To accurately solve the Tunguska mystery, a theory needs to explain all the observations and data collected. The EU Model does this. The Standard Model does not. As Wal Thornhill would say, the answers to these questions become obvious. It's electric.
 
FWIW, new paper on Tunguska airburst event. The conclusion shown below;

Conclusions​

The physical evidence documented at Tunguska and Tall el-Hammam presents a significant challenge to conventional airburst models that do not account for extreme temperature and pressure conditions. While Boslough and Bruno [1] raise minor concerns about historical interpretations and terminology, their critique does not address the fundamental mineralogical and geochemical evidence that indicates conditions far exceeding those predicted by simplified blast models.

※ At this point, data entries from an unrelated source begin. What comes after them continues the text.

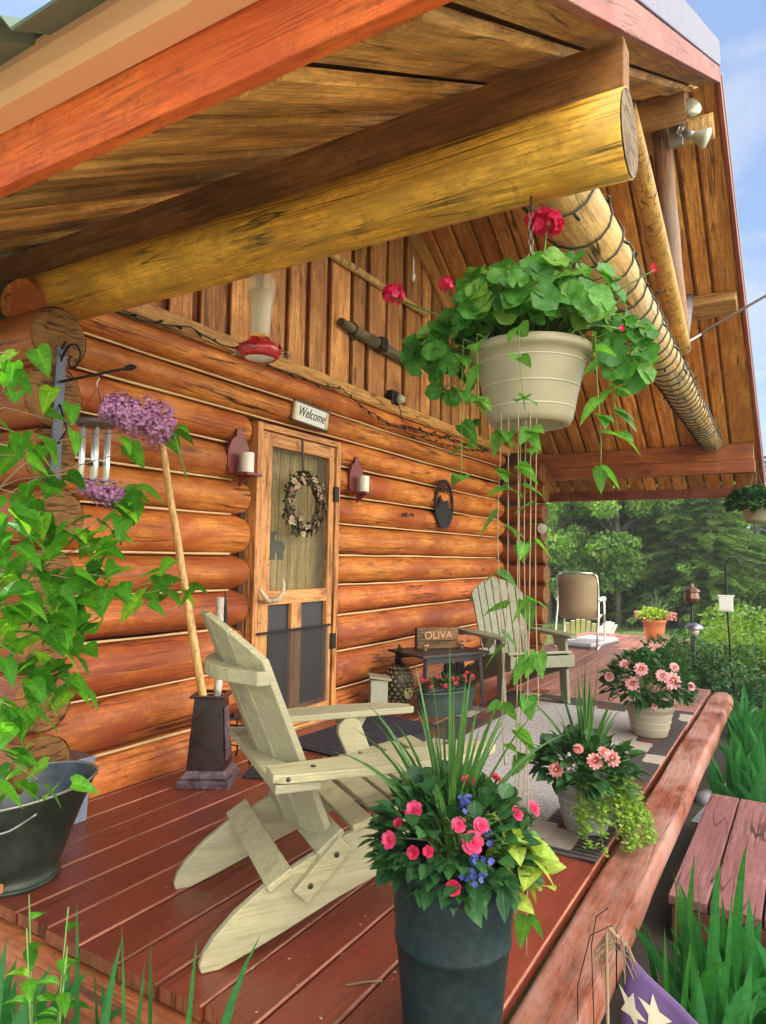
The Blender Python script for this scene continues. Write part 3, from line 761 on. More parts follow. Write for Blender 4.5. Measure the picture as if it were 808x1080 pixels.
# outer truss: horizontal tie log, king post, struts, purlin block
path = [(2.02 + .3 * i, .74 + .012 * n1(i * .4), 2.575 - .012 * i * .5 + .01 * n1(i * .3, 7)) for i in range(22)]
tie = MB().tube(path, [.128 - .0012 * i + .004 * n1(i * .5, 2) for i in range(22)], 24, seed=6.1, rough=.06).build('tie_log', M['tie'], cabin)
MB().tube([vl((4.98, .757, 4.24), (4.98, .625, 2.60), t / 8) + Vector((.012 * n1(t * .6, 4), .010 * n1(t * .5, 9), 0)) for t in range(9)], [.062, .064, .063, .06, .058, .056, .055, .054, .052], 16, seed=1.2, rough=.06).build('king_post', M['king'], cabin)
MB().tube([vl((3.30, .655, 3.34), (5.02, .63, 2.62), t / 8) for t in range(9)], [.046, .050, .053, .055, .056, .057, .058, .058, .058], 16, seed=8.2, rough=.06).build('strut', M['pole'], cabin)
MB().tube([vl((6.52, .775, 3.50), (5.12, .66, 2.66), t / 6) for t in range(7)], .055, 14, seed=5.2, rough=.06).build('strut', wood('blue_grey_strut_wood', (.16, .15, .17), (.24, .22, .24), (.06, .05, .05), 'Z', .7, .2, vary=.05), cabin)
MB().box((6.55, .60, 3.42), (.17, .44, .14), Matrix.Rotation(math.atan(.62), 3, 'Y')).build('purlin_block', wood('purlin_block_wood', (.36, .19, .06), (.46, .27, .10), (.1, .04, .01), 'Y', .6, .3, vary=.05), cabin, bevel=.01)
MB().tube([(5.85, .66, 2.93), (6.0, .58, 3.03), (6.1, .10, 3.30)], .011, 8).build('tie_rod', M['wire'], cabin)
MB().bar((5.80, .69, 2.90), (5.93, .62, 2.98), .04, .012).build('rod_bracket', M['grey_metal'], cabin)

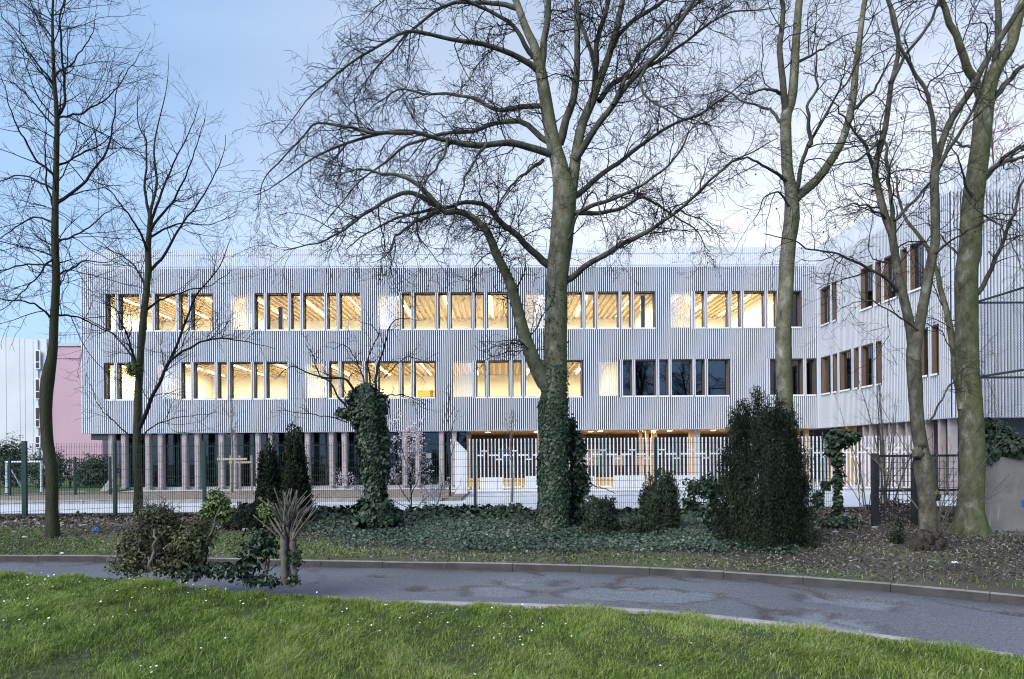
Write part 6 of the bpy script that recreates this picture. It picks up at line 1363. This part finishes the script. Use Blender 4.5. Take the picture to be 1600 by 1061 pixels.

Our findings—including shocked quartz with PDFs, partially melted minerals requiring temperatures >1700°C, evidence of electrical discharge effects, and magnetic anomalies—cannot be dismissed through semantic arguments or historical reinterpretations. This evidence requires an explanation either through substantial refinement of existing airburst models or recognition of additional physical processes operating during such events. These findings are compatible with Gladysheva’s [71, 72] and our [9] model of complex fragmentation dynamics and atmospheric discharge mechanisms during the Tunguska event.

The inclusion of plasma physics offers a coherent framework for understanding these observations. Well-established plasma mechanisms—including non-equilibrium heating, electromagnetic energy coupling, and electrical discharge effects—can produce the localized extreme conditions documented in our samples from Tunguska and Tall el-Hammam without requiring the entire blast region to reach such temperatures or pressures. These mechanisms have been experimentally verified in laboratory settings but remain largely absent from conventional airburst models.

This matter has significant real-world implications. Current impact hazard assessments may systematically underestimate the destructive potential of airburst events if they fail to account for mechanisms that can produce localized regions of extreme conditions. The evidence from Tunguska and Tall el-Hammam suggests that even moderate-sized airbursts can generate temperatures and pressures sufficient for mineral melting and shock metamorphism in discrete zones, potentially creating more severe hazards than current models predict.

We propose that comprehensive airburst models incorporate plasma physics and associated electromagnetic effects, realistic treatments of heterogeneous pressure distributions, mechanisms for localized energy concentration, non-equilibrium energy transfer processes, and the effects of fragmental impacts and their secondary processes.

The scientific method requires that theoretical models evolve to accommodate empirical evidence, not the inverse that evidence be dismissed when it contradicts existing models. The physical records preserved at the Tunguska and Tall el-Hammam sites offer a valuable opportunity to refine our understanding of cosmic impact processes and their effects on Earth’s surface, with significant implications for impact hazard assessment and the interpretation of other potential impact sites throughout the archaeological and geological records.